WORK TO BE COMPLETED:
Write out each line from the data below that includes the word "scene".

DATA:
□ □ □ □

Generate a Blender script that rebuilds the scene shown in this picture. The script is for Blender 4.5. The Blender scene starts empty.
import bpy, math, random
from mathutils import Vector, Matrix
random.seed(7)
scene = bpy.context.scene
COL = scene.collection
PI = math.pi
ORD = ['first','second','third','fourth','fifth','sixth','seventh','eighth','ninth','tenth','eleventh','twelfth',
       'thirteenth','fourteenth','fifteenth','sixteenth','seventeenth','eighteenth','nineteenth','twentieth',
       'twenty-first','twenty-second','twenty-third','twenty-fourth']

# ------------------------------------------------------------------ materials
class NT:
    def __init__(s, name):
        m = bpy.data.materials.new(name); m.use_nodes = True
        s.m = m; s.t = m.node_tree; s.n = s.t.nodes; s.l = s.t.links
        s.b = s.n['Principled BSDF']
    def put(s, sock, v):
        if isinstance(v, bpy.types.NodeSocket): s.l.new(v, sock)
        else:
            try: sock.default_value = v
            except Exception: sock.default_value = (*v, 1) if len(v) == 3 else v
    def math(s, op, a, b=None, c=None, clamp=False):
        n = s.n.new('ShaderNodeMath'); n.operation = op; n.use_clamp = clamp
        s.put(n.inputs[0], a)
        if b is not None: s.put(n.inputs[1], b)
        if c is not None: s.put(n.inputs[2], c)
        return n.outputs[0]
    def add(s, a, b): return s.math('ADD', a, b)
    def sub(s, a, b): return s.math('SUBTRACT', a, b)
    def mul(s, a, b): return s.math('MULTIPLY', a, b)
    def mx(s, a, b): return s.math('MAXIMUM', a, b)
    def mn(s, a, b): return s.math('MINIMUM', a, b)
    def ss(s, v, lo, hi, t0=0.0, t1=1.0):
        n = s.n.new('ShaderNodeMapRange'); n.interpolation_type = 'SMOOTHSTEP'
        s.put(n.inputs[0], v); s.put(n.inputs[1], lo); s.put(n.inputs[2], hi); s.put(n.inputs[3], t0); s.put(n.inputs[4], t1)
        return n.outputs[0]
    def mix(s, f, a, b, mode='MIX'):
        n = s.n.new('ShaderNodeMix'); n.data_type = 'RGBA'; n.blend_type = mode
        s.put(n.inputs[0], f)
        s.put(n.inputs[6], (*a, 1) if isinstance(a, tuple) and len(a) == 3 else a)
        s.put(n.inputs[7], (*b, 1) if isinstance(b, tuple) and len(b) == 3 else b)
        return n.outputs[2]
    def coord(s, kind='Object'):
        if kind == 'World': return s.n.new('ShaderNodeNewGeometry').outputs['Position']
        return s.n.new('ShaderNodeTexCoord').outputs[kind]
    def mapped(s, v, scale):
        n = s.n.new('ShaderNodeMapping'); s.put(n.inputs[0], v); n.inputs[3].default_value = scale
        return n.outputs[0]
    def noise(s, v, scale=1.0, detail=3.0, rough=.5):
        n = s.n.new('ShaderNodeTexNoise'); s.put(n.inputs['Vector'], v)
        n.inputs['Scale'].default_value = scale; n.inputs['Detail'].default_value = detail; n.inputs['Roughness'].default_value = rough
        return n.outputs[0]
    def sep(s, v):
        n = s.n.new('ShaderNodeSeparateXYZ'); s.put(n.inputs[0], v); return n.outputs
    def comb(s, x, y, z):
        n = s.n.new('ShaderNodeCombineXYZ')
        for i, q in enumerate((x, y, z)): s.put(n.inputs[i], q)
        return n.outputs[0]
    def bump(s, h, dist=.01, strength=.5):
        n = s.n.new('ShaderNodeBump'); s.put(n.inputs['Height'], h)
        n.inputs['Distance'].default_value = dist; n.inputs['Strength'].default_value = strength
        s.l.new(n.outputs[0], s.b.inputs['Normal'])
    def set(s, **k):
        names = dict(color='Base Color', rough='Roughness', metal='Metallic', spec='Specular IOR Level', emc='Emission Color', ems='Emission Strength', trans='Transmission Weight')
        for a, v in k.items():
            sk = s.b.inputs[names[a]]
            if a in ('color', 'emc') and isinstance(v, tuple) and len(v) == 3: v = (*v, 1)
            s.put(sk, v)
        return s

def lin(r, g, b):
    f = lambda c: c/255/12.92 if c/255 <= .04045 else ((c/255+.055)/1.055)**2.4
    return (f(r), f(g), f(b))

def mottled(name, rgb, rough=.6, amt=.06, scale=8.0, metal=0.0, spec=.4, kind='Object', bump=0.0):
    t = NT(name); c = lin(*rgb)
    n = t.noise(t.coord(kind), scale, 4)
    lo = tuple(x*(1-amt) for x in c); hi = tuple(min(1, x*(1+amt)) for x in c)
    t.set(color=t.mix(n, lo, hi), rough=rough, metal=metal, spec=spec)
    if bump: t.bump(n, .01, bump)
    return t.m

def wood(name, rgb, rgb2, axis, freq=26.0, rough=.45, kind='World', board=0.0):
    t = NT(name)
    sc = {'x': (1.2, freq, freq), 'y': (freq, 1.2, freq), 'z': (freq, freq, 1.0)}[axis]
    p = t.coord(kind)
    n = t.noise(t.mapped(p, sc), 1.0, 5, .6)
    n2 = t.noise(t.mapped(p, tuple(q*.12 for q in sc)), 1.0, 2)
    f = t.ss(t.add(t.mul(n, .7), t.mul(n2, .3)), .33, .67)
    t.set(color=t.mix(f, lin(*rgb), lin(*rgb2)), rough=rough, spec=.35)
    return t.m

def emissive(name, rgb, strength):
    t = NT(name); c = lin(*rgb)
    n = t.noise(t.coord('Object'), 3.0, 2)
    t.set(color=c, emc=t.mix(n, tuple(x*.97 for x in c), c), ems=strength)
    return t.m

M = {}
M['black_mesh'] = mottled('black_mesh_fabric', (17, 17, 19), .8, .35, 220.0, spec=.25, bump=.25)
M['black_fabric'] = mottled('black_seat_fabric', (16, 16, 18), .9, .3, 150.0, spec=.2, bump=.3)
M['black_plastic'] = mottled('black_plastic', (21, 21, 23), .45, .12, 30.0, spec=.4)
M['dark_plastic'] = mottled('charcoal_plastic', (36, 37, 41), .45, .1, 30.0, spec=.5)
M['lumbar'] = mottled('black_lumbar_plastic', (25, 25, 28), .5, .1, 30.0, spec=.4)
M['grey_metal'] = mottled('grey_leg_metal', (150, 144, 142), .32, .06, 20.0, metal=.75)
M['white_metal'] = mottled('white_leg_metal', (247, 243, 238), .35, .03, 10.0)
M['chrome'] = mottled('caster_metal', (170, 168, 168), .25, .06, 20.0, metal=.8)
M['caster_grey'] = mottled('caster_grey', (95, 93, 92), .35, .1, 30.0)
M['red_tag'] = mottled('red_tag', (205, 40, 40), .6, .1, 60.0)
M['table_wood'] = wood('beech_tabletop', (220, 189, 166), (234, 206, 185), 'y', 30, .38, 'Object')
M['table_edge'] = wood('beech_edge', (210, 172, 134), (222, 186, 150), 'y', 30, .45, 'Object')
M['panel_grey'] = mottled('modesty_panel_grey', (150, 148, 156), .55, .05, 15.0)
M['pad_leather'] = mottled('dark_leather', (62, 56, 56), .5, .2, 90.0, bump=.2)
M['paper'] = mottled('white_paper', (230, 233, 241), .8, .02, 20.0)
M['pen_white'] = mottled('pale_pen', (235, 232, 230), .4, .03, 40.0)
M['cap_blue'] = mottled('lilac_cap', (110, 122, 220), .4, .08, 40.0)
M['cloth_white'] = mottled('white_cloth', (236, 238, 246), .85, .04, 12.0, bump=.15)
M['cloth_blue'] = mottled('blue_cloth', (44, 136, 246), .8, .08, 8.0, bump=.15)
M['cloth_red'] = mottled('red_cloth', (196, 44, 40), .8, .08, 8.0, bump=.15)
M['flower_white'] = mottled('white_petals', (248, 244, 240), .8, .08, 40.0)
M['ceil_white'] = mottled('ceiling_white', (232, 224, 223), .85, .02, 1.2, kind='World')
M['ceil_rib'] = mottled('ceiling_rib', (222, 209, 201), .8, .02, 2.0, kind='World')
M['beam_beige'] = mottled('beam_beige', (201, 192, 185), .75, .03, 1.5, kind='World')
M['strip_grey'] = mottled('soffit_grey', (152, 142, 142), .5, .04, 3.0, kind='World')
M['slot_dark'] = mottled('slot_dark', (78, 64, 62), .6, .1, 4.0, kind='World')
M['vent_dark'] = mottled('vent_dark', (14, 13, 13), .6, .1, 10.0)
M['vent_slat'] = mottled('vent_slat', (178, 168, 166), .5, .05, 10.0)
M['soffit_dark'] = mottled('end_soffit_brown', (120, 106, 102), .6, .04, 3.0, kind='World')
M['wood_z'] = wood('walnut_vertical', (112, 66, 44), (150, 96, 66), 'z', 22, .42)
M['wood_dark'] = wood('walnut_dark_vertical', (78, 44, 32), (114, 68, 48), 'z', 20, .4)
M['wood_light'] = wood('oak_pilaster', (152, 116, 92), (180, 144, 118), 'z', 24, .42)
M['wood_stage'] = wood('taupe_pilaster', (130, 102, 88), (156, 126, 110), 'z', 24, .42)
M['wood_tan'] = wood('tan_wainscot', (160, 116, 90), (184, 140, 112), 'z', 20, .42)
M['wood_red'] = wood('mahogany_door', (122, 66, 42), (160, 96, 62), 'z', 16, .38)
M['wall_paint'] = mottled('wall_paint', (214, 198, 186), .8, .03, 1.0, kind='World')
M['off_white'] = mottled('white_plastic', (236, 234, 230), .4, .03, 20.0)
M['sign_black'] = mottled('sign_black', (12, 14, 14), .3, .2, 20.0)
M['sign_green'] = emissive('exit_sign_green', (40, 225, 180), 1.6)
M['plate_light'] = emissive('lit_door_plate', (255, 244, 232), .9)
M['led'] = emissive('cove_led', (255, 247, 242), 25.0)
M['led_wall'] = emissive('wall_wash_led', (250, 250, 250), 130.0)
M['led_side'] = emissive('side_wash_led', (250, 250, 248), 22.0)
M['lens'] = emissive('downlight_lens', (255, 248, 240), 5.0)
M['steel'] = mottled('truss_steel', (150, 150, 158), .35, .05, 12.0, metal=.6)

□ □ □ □

TASK RESPONSE:
Generate a Blender script that rebuilds the scene shown in this picture. The script is for Blender 4.5. The Blender scene starts empty.
scene = bpy.context.scene
COL = scene.collection